While the rain kept falling hard upon arrival and keeping most golfers from practices, the Cousineaus were undeterred. They began a march to the far reaches of the property, Amen Corner, the famed stretch that includes the 11th, 12th and 13th holes and is bisected by the bubbling waters of Rae’s Creek. It earned its nickname from sportswriter Herbert Warren Wind when chronicling Arnold Palmer’s 1958 victory here.

That’s when the horn blared.

“So disappointing,” Luke said.

There is nothing anyone can do about the weather. A retractable roof over a golf course wouldn’t just be ridiculous, if not impossible to construct, but might even break Augusta National’s considerable bank. Sometimes it rains and storms. Those azaleas don’t bloom by accident.

While everyone waited, scanning western skies for the slightest bit of brightening clouds, they contemplated their gameplan if the course reopened.

The Cousineaus said they’d head right to Amen Corner. The Wunders, who got to walk most of the back nine before the weather closing, wanted to hit the gift shop and then see as much of the front as possible.

“It’s such an historic place,” George Wunder said. “To be able to see all of it in person, see the famous holes and where the shots were made is incredible.”

George Backus and his wife Robin came down from Mamaroneck, New York, having scored practice round tickets after five years of lottery futility. George had been in 1992, but says he was young and didn’t appreciate it because he was partying and just having fun. Now he’s a more serious golf fan, as is his wife, so this trip was different.

“Last time I took it for granted,” George said. “This time I want to see and appreciate and remember everything.”

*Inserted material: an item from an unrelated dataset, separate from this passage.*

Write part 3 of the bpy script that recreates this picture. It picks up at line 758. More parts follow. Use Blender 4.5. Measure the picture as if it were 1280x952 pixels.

Everything was just a couple feet away, yet all they could do was hang out and wait and talk about the moments they did have, even as if each minute that melted away was painful. The Wunders, for instance, entered the lottery for 15 consecutive years before finally getting their four Tuesday badges. Who knows when they might win again?

At least, Amy Wunder said, they got to try the pimento cheese sandwiches.

“They were good,” she said.

Down the walkway a giant sign began flashing an update – weather was said to be improving, gates might open at 12:45 p.m. Suddenly there was hope. Sure, there’d be almost no actual golfers practicing on the course at that point but everyone could get to Amen Corner, get to that gift shop, get to this magical place they dreamed of so many times.

“Hope it opens,” Nick Wunder said. “We’ll take anything.”

Moods improved. So did the weather. Just like the sign predicted, the gates to golfing heaven reopened.